10. Scenario-Based Comparison
Scenario 1: First-time buyer, limited cash
Best option: HDB loan
- No cash needed for downpayment
- Greater flexibility in early years
Scenario 2: High-income couple, confident in market rates
Best option: Bank loan
- Lower starting rates
- Strong credit score unlocks best packages
Scenario 3: Buyer wants to refinance later
Best option: Start with HDB loan, switch later
- Maximize early security
- Enjoy savings later via competitive refinancing
11. Long-Term Cost Comparison Example
Assume a loan amount of $400,000 over 25 years:
| Loan Type | Interest Rate | Monthly Payment | Total Interest Paid |
|---|---|---|---|
| HDB Loan | 2.6% | ~$1,819 | ~$145,700 |
| Bank Loan | 3.1% (avg.) | ~$1,912 | ~$173,500 |
If bank rate rises to 4% later, total interest could exceed $230,000
12. Risks and Considerations
HDB Loan Risks
- Slightly higher interest than initial bank promo rates
- Can’t switch back once you refinance out
Bank Loan Risks
- Interest rate fluctuations
- Early repayment penalties
- Repricing and refinancing fees
- Risk of overextending during rate hikes
13. Final Decision Checklist
Ask yourself:
✅ Do I have cash for downpayment?
✅ Am I comfortable with fluctuating rates?

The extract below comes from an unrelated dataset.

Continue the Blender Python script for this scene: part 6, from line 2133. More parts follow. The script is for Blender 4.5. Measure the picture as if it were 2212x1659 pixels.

✅ Am I eligible for HDB loan?
✅ Do I plan to refinance in 2–3 years?
✅ Is financial flexibility important to me?
14. Conclusion: HDB Loan vs Bank Loan – Which Is Better?
There is no one-size-fits-all answer.
| Choose HDB Loan If… |
|---|
| You prefer predictable interest rates |
| You have limited cash for downpayment |
| You want flexibility in repayment |
| You are a first-time homebuyer with modest means |
| Choose Bank Loan If… |
|---|
| You have strong cash flow and good credit |
| You’re comfortable with interest rate volatility |
| You want to lock in low interest rates (fixed) |
| You plan to refinance strategically |
Ultimately, the best choice depends on your financial situation, risk tolerance, and long-term plans.
A common winning strategy?
Start with an HDB loan for its low barriers, then refinance to a bank loan when market rates and your financial situation improve.